(3D scene scripts)

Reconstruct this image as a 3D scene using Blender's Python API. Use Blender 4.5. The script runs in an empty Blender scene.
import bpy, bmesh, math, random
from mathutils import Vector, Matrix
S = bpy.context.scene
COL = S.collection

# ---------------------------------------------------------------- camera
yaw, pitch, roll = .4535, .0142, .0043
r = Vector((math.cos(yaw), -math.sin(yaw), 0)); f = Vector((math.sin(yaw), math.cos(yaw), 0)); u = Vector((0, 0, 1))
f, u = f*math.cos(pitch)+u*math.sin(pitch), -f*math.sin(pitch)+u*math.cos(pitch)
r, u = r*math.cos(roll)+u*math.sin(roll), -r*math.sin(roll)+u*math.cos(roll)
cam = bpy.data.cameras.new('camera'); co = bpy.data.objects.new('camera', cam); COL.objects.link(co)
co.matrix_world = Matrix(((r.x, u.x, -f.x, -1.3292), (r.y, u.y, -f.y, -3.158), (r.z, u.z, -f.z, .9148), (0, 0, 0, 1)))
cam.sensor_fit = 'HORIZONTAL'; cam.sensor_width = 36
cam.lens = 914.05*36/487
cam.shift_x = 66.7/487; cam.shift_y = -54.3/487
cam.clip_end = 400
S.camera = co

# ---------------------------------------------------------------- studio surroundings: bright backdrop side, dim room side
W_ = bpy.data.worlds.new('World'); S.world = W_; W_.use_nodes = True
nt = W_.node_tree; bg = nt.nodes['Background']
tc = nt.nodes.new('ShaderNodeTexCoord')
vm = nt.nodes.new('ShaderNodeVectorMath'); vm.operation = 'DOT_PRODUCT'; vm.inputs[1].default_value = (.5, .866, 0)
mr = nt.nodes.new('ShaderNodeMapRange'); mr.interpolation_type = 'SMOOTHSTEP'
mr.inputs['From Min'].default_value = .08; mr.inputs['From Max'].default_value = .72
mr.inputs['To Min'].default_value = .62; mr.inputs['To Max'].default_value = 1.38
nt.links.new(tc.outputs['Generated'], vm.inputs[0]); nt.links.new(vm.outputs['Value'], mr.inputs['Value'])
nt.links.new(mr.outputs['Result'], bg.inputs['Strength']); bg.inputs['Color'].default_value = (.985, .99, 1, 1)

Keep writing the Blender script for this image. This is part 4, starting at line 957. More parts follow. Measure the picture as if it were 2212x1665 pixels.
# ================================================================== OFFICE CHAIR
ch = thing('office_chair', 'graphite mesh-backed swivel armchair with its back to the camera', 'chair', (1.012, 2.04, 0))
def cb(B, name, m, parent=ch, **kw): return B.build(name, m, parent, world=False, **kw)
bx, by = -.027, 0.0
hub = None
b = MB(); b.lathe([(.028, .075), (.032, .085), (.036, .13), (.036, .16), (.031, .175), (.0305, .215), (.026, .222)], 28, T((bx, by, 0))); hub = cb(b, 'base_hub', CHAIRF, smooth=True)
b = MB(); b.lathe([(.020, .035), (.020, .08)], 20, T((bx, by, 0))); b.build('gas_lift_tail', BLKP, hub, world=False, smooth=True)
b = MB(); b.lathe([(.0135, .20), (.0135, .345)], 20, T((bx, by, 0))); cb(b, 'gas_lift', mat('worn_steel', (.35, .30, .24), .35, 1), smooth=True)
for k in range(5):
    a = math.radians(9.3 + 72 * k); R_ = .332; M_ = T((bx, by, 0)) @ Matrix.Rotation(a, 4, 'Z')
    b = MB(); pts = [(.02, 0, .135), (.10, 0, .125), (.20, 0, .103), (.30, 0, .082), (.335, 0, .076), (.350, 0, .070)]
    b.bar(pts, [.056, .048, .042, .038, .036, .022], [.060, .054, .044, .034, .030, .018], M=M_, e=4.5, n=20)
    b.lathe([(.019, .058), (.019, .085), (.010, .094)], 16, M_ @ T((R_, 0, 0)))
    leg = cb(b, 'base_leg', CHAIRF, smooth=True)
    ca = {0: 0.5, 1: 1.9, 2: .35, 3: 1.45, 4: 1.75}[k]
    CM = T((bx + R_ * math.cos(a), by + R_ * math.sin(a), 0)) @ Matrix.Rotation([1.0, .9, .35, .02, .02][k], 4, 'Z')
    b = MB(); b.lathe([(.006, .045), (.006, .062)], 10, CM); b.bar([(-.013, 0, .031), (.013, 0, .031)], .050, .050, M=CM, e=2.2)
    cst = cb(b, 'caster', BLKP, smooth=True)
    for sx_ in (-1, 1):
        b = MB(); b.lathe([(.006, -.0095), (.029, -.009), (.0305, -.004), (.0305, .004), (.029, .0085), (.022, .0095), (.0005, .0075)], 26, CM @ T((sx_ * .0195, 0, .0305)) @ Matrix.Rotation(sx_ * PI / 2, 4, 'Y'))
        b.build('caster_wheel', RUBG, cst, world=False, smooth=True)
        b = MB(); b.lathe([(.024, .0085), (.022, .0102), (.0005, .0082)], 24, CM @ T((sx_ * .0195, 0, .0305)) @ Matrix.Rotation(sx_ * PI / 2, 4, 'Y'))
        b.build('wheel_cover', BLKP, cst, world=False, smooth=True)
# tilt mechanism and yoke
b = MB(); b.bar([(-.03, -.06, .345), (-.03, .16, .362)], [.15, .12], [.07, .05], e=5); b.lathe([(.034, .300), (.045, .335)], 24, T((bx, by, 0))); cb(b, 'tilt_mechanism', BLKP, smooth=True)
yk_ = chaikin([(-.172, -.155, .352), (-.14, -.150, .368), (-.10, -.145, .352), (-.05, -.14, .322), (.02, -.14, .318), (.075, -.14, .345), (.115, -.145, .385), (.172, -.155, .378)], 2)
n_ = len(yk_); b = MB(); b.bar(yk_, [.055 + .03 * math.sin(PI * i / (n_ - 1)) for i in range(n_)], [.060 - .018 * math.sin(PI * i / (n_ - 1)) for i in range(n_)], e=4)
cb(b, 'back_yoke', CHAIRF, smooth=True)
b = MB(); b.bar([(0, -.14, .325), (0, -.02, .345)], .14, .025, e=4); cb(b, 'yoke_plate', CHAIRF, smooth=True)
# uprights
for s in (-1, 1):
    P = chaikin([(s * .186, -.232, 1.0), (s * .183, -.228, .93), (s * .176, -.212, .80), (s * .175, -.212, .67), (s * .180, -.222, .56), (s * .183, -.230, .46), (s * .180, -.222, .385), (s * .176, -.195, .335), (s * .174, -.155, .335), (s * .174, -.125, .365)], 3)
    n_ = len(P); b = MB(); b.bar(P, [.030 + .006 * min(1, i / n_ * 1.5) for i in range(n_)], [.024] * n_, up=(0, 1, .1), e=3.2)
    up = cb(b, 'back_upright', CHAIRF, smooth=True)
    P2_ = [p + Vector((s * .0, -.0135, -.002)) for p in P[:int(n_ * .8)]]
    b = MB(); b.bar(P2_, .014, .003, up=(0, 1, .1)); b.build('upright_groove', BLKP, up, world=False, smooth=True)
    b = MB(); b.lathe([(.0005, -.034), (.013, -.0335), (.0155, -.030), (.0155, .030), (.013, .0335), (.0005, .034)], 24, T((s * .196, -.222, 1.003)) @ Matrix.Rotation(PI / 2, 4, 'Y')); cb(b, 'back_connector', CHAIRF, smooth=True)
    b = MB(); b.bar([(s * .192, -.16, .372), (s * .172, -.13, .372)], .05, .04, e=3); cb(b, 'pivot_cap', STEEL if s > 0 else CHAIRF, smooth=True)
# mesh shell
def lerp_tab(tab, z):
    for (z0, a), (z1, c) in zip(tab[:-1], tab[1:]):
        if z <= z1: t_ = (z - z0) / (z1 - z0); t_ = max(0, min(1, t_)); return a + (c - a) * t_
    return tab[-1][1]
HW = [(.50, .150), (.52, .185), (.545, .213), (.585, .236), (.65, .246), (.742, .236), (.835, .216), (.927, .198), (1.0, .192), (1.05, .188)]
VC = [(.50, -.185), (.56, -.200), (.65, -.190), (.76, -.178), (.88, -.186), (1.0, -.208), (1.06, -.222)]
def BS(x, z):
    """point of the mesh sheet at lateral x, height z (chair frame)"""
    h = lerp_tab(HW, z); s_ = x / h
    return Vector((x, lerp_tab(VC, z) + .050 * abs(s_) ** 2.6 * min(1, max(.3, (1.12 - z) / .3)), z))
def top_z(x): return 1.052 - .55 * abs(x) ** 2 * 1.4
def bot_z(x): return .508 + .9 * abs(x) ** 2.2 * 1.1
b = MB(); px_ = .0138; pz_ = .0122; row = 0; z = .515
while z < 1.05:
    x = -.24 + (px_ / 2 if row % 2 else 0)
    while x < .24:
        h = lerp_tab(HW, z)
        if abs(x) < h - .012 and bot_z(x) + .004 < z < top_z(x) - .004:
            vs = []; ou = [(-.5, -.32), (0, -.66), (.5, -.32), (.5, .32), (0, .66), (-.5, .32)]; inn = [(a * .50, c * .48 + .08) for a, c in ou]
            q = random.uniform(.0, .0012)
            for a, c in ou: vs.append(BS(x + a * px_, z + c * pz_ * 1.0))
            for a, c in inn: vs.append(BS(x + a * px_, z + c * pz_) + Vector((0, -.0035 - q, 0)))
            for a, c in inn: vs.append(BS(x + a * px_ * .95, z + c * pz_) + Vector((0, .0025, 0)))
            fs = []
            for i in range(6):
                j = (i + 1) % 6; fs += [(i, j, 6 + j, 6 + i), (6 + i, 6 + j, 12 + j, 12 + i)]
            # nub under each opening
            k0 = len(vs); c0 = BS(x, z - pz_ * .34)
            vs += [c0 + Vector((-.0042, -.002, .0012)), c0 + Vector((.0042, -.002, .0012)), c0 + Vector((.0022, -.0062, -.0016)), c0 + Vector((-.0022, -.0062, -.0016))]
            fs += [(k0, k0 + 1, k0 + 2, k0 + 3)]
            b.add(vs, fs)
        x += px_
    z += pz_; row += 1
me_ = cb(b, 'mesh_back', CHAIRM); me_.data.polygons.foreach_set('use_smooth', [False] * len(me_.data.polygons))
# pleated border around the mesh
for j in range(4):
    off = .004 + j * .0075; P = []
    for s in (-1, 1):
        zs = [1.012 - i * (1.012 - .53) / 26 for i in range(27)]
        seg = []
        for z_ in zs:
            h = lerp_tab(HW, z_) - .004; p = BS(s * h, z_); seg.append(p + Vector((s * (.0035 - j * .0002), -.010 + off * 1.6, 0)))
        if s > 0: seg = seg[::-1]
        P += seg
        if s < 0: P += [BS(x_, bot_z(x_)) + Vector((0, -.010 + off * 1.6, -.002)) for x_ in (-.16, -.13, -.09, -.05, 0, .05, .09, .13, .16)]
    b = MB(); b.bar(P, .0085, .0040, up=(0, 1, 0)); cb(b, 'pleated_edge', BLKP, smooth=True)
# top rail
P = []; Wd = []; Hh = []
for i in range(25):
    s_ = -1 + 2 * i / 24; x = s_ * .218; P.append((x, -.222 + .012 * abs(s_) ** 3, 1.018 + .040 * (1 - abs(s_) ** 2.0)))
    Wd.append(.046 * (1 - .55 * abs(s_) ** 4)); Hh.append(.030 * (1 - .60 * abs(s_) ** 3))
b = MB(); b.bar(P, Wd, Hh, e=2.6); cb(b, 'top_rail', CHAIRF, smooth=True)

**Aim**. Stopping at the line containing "S.camera = co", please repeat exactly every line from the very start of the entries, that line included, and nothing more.

**In response**.
Reconstruct this image as a 3D scene using Blender's Python API. Use Blender 4.5. The script runs in an empty Blender scene.
import bpy, bmesh, math, random
from mathutils import Vector, Matrix
S = bpy.context.scene
COL = S.collection

# ---------------------------------------------------------------- camera
yaw, pitch, roll = .4535, .0142, .0043
r = Vector((math.cos(yaw), -math.sin(yaw), 0)); f = Vector((math.sin(yaw), math.cos(yaw), 0)); u = Vector((0, 0, 1))
f, u = f*math.cos(pitch)+u*math.sin(pitch), -f*math.sin(pitch)+u*math.cos(pitch)
r, u = r*math.cos(roll)+u*math.sin(roll), -r*math.sin(roll)+u*math.cos(roll)
cam = bpy.data.cameras.new('camera'); co = bpy.data.objects.new('camera', cam); COL.objects.link(co)
co.matrix_world = Matrix(((r.x, u.x, -f.x, -1.3292), (r.y, u.y, -f.y, -3.158), (r.z, u.z, -f.z, .9148), (0, 0, 0, 1)))
cam.sensor_fit = 'HORIZONTAL'; cam.sensor_width = 36
cam.lens = 914.05*36/487
cam.shift_x = 66.7/487; cam.shift_y = -54.3/487
cam.clip_end = 400
S.camera = co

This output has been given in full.